The data below must be copied in full and without any change.
········
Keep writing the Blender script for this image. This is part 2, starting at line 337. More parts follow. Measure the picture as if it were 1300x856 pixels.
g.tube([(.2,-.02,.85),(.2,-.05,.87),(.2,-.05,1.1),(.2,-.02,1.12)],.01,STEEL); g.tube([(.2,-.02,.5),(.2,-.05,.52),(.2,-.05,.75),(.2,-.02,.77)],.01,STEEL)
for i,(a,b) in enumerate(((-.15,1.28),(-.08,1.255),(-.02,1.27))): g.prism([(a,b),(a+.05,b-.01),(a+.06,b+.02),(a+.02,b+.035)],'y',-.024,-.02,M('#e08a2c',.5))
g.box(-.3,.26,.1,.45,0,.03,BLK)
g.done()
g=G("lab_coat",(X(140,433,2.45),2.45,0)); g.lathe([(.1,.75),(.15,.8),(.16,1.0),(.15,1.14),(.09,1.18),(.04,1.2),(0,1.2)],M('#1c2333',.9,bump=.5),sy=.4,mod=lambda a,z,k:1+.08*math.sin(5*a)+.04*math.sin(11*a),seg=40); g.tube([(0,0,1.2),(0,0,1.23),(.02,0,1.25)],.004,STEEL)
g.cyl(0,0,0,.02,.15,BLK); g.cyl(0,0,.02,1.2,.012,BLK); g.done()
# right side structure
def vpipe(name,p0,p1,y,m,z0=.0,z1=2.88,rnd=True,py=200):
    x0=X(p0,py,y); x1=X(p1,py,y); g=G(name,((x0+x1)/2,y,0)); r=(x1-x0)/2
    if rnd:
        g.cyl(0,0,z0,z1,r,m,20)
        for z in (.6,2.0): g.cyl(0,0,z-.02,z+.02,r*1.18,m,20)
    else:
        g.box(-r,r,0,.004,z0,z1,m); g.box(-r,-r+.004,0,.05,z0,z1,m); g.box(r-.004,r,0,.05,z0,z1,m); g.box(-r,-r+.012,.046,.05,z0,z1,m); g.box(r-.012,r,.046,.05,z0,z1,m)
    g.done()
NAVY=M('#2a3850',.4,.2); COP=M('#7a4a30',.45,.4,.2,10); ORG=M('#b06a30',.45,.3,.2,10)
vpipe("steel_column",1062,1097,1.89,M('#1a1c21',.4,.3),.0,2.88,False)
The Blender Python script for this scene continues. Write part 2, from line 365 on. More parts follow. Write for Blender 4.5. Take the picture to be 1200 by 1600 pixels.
········
● **Written reply**:
Keep writing the Blender script for this image. This is part 2, starting at line 337. More parts follow. Measure the picture as if it were 1300x856 pixels.
g.tube([(.2,-.02,.85),(.2,-.05,.87),(.2,-.05,1.1),(.2,-.02,1.12)],.01,STEEL); g.tube([(.2,-.02,.5),(.2,-.05,.52),(.2,-.05,.75),(.2,-.02,.77)],.01,STEEL)
for i,(a,b) in enumerate(((-.15,1.28),(-.08,1.255),(-.02,1.27))): g.prism([(a,b),(a+.05,b-.01),(a+.06,b+.02),(a+.02,b+.035)],'y',-.024,-.02,M('#e08a2c',.5))
g.box(-.3,.26,.1,.45,0,.03,BLK)
g.done()
g=G("lab_coat",(X(140,433,2.45),2.45,0)); g.lathe([(.1,.75),(.15,.8),(.16,1.0),(.15,1.14),(.09,1.18),(.04,1.2),(0,1.2)],M('#1c2333',.9,bump=.5),sy=.4,mod=lambda a,z,k:1+.08*math.sin(5*a)+.04*math.sin(11*a),seg=40); g.tube([(0,0,1.2),(0,0,1.23),(.02,0,1.25)],.004,STEEL)
g.cyl(0,0,0,.02,.15,BLK); g.cyl(0,0,.02,1.2,.012,BLK); g.done()
# right side structure
def vpipe(name,p0,p1,y,m,z0=.0,z1=2.88,rnd=True,py=200):
    x0=X(p0,py,y); x1=X(p1,py,y); g=G(name,((x0+x1)/2,y,0)); r=(x1-x0)/2
    if rnd:
        g.cyl(0,0,z0,z1,r,m,20)
        for z in (.6,2.0): g.cyl(0,0,z-.02,z+.02,r*1.18,m,20)
    else:
        g.box(-r,r,0,.004,z0,z1,m); g.box(-r,-r+.004,0,.05,z0,z1,m); g.box(r-.004,r,0,.05,z0,z1,m); g.box(-r,-r+.012,.046,.05,z0,z1,m); g.box(r-.012,r,.046,.05,z0,z1,m)
    g.done()
NAVY=M('#2a3850',.4,.2); COP=M('#7a4a30',.45,.4,.2,10); ORG=M('#b06a30',.45,.3,.2,10)
vpipe("steel_column",1062,1097,1.89,M('#1a1c21',.4,.3),.0,2.88,False)
The Blender Python script for this scene continues. Write part 2, from line 365 on. More parts follow. Write for Blender 4.5. Take the picture to be 1200 by 1600 pixels.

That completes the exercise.